La France n’est pas la seule à connaître cette forme de simplification erronée et discriminante qui laisse croire qu’en réglant la question religieuse on réglera la question sociale. Les autres pays d’Europe la pratique à des degrés divers. Pire, elle acquiert une sorte de crédibilité internationale puisque l’Islam politique est qualifié de « nouveau totalitarisme » et rangé au même rang que le « fascisme, le nazisme et le stalinisme ». Il s’agirait de lutter contre « une nouvelle menace globale de type totalitaire ». Au-delà de l’emphase des mots et de la méconnaissance totale d’un phénomène protéiforme, cet appel traduit une peur viscérale d’une partie du monde décrit comme un rival et lui interdit, en même temps, de rechercher ses propres voies pour accéder à des valeurs communes de portée universelle. De la même manière que dans le cadre national, cette démarche permet d’occulter la réalité des causes des conflits qui existent (déséquilibres des échanges, occupations territoriales…) pour s’en tenir à un conflit des cultures. Les logiques à l’œuvre ne relèvent plus alors que de la diabolisation de l’Autre. À l’inverse, répond, en miroir, l’étrange paradoxe qui conduit à prôner une sorte de statu quo, déguisé sous la formule du « dialogue des cultures », lequel interdirait de jeter un regard critique d’une société à l’autre.

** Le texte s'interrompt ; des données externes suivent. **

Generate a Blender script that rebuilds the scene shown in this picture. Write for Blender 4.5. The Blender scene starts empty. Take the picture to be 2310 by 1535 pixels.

Entre ces deux démarches, la première qui amène au conflit ouvert, la seconde qui amène à une neutralité trompeuse, il y a la place pour une réelle recherche d’universalité des valeurs. Elle passe par l’analyse critique de toutes les sociétés et du désordre international qui règne. Elle implique, surtout, que chacun reconnaisse à l’autre le droit de construire ses propres voies d’accès à un socle commun dont le contenu est connu. Il reste encore à le mettre en œuvre.